Rencana Direktorat Jenderal Pajak (DJP) untuk memangkas pajak aset dan pajak penghasilan (PPh) final terkait penilaian kembali (revaluasi) aktiva tetap yang dilakukan perusahaan dinilai bakal meningkatkan nilai kapitalisasi perbankan. Analis Mandiri Sekuritas Tjandra Lienandjaja mengatakan DJP berencana untuk menurunkan pajak aset menjadi 3 persen dari awalnya 10 persen. Kebijakan ini akan membantu bank untuk menumbuhkan kapitalisasi, sehingga memiliki rasio kepemilikan kapital yang tinggi serta membolehkan pihak bank untuk menaikkan batas pinjaman.
“PT Bank Tabungan Negara Tbk (BBTN), PT Bank Panin Tbk (PNBN), dan PT Bank Mandiri Tbk (BMRI) adalah tiga bank yang diuntungkan dalam kebijakan ini,” ujarnya dalam riset, Senin (12/10). Ia juga menyatakan pemerintah juga berencana mengubah pajak pemasukan aset (total pajak PPh 19) menjadi 3 persen, yang sebelumnya 10 persen. Tjandra menilai, kebijakan ini akan membuat perusahaan berkapital besar, termasuk bank, untuk mengambil kesempatan mengevaluasi asetnya.
“Sebagian besar perusahaan yang mengubah valuasi asetnya adalah perusahaan yang telah dimiliki publik, tetapi dengan adanya penurunan pajak pemasukan ini membuka peluang untuk menaikkan kepemilikan perusahaan tanpa mengurangi jumlah pemegang saham publik,” jelasnya. Melihat data finansial 10 bank di bulan Juni 2015, jelas Tjandra, rata-rata aset tetap meliputi 1,1 persen dari total aset. Dari total aset tetap tersebut, properti tanah terhitung 27 persen dari total aset tetap, properti bangunan 27 persen, dan sisanya seperti perlengkapan kantor sebesar 49 persen.
“Aset yang akan divaluasi hanya properti tanah dan bangunan dari perusahaan. Dari 10 bank, pemerintah akan memberikan valuasi terbaru dari tanah dan bangunan berdasarkan nilai valuasi pajak (NJOP),” jelasnya. Lebaih lanjut, terlepas dari banyaknya properti yang dimiliki dari beberapa waktu yang lalu, menurut Tjandra terdapat perbedaan antara NJOP dan nilai buku. Jika dirata-rata, NJOP bernilai 3,3x dari nilai buku.
“Kami berpendapat perbedaan antara NJOP dan nilai buku ini merupakan potensi dari revaluasi aset.
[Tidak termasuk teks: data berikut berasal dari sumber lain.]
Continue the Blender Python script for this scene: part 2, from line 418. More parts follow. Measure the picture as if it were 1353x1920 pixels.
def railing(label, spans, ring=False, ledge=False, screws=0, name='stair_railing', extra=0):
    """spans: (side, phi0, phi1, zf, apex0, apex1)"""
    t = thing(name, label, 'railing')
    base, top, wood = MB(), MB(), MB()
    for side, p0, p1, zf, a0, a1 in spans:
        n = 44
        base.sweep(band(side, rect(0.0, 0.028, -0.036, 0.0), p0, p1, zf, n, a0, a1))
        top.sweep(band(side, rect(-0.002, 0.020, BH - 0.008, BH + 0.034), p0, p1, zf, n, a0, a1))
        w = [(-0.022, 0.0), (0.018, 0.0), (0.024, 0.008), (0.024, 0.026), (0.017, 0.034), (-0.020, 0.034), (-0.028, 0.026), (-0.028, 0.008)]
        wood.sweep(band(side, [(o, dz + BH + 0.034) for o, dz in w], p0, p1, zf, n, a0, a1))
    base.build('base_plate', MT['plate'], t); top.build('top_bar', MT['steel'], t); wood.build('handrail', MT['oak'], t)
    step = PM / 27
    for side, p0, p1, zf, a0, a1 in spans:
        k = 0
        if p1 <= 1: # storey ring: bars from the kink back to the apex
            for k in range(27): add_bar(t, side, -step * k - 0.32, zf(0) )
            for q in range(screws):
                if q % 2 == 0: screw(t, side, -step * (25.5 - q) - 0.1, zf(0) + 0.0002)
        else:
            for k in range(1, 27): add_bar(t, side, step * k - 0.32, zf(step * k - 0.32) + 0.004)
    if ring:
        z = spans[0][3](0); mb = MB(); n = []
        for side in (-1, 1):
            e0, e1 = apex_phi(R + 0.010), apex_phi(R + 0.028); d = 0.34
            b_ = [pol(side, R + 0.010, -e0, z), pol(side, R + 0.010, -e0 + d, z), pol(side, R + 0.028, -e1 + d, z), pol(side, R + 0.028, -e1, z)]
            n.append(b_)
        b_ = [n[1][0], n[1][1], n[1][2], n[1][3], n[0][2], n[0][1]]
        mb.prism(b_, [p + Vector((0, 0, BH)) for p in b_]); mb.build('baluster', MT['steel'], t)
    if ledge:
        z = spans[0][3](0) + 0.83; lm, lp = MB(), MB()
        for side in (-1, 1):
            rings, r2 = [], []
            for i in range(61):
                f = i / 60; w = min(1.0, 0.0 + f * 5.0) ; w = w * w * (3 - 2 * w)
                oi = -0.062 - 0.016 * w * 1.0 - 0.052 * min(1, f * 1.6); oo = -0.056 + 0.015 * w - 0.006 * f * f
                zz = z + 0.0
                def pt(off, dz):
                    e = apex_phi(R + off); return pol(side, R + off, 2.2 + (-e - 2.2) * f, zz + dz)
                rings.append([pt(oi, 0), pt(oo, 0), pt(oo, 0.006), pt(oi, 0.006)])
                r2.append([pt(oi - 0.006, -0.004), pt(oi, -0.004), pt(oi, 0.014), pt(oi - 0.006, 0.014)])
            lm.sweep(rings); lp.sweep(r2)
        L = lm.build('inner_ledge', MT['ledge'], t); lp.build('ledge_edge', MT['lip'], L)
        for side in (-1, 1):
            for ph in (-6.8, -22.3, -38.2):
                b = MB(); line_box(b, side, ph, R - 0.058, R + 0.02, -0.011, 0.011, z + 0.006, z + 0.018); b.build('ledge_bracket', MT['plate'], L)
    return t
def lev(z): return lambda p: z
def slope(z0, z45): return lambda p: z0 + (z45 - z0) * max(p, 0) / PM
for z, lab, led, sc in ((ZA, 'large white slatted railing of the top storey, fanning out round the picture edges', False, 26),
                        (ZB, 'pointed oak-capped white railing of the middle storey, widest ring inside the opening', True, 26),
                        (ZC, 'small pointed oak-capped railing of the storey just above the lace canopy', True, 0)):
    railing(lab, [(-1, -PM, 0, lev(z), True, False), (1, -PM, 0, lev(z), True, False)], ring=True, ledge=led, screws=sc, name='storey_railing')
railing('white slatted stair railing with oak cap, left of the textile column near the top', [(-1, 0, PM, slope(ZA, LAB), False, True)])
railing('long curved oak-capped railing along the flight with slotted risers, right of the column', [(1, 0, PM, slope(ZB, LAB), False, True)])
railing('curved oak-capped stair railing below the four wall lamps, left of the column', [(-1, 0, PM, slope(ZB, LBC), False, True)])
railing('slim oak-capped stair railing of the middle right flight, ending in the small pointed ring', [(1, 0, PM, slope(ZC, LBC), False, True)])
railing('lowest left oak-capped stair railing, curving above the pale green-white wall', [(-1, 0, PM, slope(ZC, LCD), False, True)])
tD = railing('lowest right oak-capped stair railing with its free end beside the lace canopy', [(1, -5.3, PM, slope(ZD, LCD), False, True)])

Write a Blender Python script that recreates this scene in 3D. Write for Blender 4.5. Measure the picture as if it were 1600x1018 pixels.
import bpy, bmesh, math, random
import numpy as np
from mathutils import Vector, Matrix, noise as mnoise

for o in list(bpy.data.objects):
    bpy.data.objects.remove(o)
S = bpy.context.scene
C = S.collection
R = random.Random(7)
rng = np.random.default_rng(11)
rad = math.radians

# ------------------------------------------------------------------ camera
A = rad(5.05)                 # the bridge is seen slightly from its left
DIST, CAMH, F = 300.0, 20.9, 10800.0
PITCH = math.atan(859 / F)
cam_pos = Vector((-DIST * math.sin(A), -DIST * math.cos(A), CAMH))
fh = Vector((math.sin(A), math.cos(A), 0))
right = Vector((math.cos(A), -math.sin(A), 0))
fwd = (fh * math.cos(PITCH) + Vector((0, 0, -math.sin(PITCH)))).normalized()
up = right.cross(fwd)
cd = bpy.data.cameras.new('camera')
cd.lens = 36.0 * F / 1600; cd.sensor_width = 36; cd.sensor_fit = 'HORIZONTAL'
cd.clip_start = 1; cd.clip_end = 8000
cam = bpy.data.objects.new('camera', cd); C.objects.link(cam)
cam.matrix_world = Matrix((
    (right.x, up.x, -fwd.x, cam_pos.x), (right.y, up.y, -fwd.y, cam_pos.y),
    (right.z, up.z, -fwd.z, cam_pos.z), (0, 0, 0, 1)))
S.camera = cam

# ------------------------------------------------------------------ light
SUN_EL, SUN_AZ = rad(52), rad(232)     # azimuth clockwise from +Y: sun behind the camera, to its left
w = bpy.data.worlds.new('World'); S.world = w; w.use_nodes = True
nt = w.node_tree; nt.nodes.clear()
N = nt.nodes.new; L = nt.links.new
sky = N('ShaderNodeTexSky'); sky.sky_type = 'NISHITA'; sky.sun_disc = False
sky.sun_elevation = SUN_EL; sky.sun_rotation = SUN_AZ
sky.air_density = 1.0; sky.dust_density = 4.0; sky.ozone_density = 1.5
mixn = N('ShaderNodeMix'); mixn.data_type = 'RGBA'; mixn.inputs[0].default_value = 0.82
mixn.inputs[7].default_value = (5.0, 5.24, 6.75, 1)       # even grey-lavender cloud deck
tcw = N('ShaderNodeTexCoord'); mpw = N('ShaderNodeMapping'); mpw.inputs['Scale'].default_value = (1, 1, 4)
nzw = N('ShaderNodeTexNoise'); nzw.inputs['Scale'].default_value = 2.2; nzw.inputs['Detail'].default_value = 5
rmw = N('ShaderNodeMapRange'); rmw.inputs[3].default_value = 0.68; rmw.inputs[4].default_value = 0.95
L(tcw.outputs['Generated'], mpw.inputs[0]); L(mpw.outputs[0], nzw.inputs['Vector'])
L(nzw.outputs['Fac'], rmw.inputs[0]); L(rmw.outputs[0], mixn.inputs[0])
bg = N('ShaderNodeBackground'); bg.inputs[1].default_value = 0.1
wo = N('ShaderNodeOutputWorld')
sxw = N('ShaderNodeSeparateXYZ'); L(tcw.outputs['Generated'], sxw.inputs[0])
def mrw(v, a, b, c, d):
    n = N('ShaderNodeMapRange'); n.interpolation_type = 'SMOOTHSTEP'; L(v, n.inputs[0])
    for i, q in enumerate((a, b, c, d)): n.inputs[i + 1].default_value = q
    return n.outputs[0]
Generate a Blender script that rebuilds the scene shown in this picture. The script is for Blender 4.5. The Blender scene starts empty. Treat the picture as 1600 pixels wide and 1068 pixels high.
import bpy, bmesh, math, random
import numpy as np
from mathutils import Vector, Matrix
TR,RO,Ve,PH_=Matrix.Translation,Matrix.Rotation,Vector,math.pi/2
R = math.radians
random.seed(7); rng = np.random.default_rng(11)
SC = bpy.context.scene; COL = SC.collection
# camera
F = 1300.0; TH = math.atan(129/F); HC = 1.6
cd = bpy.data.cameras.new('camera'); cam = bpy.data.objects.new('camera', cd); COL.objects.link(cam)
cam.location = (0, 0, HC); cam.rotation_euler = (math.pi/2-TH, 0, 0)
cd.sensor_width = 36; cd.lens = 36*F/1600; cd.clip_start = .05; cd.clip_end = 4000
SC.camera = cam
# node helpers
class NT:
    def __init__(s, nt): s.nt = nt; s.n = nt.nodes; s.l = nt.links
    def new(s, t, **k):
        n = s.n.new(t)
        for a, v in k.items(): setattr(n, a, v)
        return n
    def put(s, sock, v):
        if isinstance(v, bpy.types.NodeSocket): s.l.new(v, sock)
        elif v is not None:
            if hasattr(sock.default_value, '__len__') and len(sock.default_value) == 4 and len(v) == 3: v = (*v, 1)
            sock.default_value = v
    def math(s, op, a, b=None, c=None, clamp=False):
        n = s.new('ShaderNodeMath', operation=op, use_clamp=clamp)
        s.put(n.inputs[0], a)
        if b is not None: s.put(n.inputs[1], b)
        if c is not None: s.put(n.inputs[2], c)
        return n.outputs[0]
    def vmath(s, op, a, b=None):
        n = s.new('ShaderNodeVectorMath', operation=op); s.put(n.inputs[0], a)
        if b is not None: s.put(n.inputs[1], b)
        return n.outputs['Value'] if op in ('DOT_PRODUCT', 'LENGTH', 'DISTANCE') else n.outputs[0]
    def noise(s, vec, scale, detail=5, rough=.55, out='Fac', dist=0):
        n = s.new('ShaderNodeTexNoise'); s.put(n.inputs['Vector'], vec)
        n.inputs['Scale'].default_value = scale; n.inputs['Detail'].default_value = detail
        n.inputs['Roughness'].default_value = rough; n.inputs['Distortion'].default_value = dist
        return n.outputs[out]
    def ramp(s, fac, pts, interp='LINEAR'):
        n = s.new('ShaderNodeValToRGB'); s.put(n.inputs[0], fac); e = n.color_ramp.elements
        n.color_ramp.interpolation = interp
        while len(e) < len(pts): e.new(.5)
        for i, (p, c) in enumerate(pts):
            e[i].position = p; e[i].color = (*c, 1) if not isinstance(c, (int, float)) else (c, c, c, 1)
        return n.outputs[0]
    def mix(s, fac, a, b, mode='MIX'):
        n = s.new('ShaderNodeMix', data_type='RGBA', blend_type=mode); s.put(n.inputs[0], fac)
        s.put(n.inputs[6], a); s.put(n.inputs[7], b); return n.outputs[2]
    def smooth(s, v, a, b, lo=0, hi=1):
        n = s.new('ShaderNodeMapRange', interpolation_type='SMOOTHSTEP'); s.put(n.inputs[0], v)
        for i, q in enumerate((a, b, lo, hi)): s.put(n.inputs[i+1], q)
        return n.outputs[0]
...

Untuk perusahaan yang tidak memiliki NJOP untuk propertinya, kami menggunakan valuasi properti yang disediakan oleh bank terkait,” ungkapkan. Menurutnya, semakin tinggi nilai ekuitas akan berdampak positif pada rasio kepemilikan kapital dan batas pinjaman atau kredit maksimal yang akan diberikan kepada nasabah.
“Sedangkan dampak negatif dari revaluasi aset ini adalah turunnya keuntungan yang diberikan terkait dengan tingginya modal serta depresiasi valuasi ditambah dengan arus kas keluar untuk pembayaran pajak,” jelasnya. Sebelumnya, Direktur Penyuluhan, Pelayanan, dan Hubungan Masyarakat Mekar Satria Utama menyatakan, dengan mencuatnya gagasan Pengampunan Nasional, DJP melihat kemungkinan tarif PPh revaluasi aktiva tetap akan disesuaikan dengan konsep tarif berjenjang amnesti spesial yang diinisiasi DPR.
"Tarif PPh untuk revaluasi aktiva tetap akan kami turunkan dari 10 persen menjadi 5 persen. Namun, sepertinya akan dibuat kenaikan tarif bertahap seperti tarif amnesti. Kami harapkan bisa dapat Rp 10 triliun di sisa dua bulan ini," ujar Satria, Kamis (8/10). Dalam RUU Pengampunan Nasional disebutkan, untuk masa pengampunan dan pelaporan Oktober-Desember 2015 tarif uang tebusan yang harus dibayar pesakitan adalah 3 persen dari nilai harta yang dibawa pulang.